The paper proposes the filtered approximation (FA) as a novel, computationally simple, and faithful method for intermediate-time dynamics in open quantum systems, extending the refined weak coupling limit.

Findings

FA captures intermediate-time dynamics effectively.

FA maintains completely positive dynamics.

Performance demonstrated on spin-boson and qutrit-boson systems.

Abstract

The famous Davies-GKSL secular Markovian master equation is tremendously successful in approximating the evolution of open quantum systems in terms of just a few parameters. However, the fully-secular Davies-GKSL equation fails to accurately describe time scales short enough, i.e., comparable to the inverse of differences of frequencies present in the system of interest.
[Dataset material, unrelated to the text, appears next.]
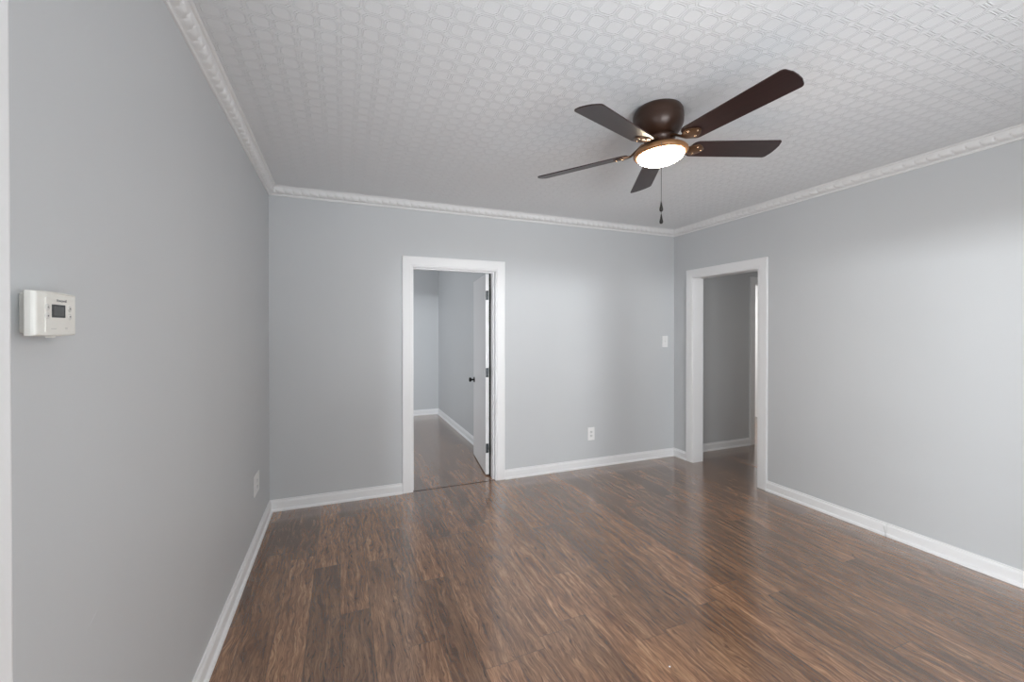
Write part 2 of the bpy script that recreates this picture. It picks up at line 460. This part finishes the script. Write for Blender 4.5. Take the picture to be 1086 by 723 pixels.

A complementary approach that works well for short times but is not suitable after this short interval is known as the quasi-secular master equation. Still, both approaches fail to have any faithful dynamics in the intermediate time interval. Simultaneously, descriptions of dynamics that apply to the aforementioned "grey zone" often are computationally much more complex than master equations or are mathematically not well-structured. The filtered approximation (FA) to the refined weak coupling limit has the simplistic spirit of the Davies-GKSL equation and allows capturing the dynamics in the intermediate time regime. At the same time, our non-Markovian equation yields completely positive dynamics. We exemplify the performance of the FA equation in the cases of the spin-boson system and qutrit-boson system in which two distant time scales appear.